В большинстве из двадцати двух регионов, где были прямые губернаторские выборы, старая машина все же сделала свое дело, хотя метка «ЕР» обеспечивала потерю десяти, двадцати или более процентов даже по сравнению с далеко не лучезарным для режима 2013-м.

Встряску получили и старые кадры, и молодые назначенцы-технократы. Хотя некоторые говорят, что технократы как раз пострадали меньше, это не так. Среди восемнадцати официальных претендентов, взявших-таки искомое в первом туре, у троих (в Алтайском крае, в Амурской области и в Чукотском АО) набралось от 54 до 58%. Эта группа непосредственно следует за четырьмя претендентами-неудачниками. Наскрести победный минимум и ускользнуть от неизбежного провала во втором туре им удалось с явным трудом, и не будем вникать, что для этого потребовалось. Но все трое — молодые управленцы технократического типа 47-ми, 44-х и 43-х лет. Утопический эксперимент с десантированием технократов тоже заходит в тупик, как и многое прочее.

Что из всего этого следует? Вряд ли расцвет свобод. Там, где должно быть политическое поле, у нас пепелище. Внутрирежимные оппозиционеры отличаются от людей мейнстрима только исполняемыми ролями, но уж никак не принципами. А о степени неприятия оппозиции внережимной говорит превращение ее лидера в постоянного арестанта.
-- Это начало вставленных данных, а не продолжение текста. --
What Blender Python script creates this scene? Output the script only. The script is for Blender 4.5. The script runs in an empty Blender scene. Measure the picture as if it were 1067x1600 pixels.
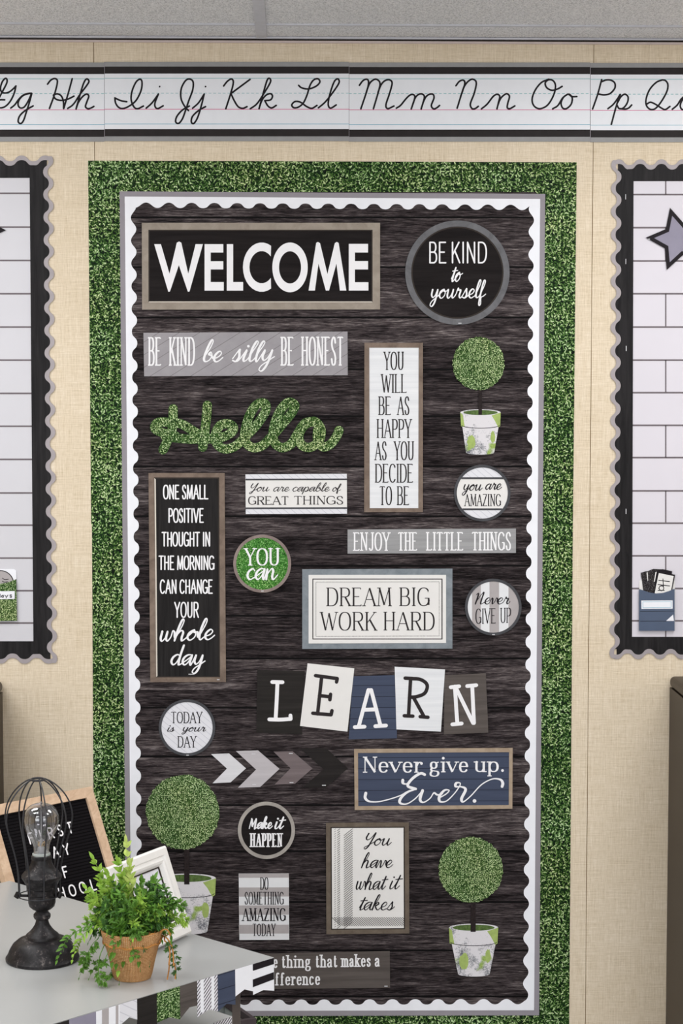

Но всего за несколько месяцев система перестала выглядеть эффектной, претендующей на народность утопией. Впервые за два десятилетия она потеряла лицо. Сейчас это просто мощная, ничем не задрапированная машина власти. Она по-прежнему может заставить, но уже не способна повести за собой. Не знаю, что ей скажет народ, который смотрит на нее новыми глазами. Но ее собственная мечта приходит в негодность. Придется править без нее.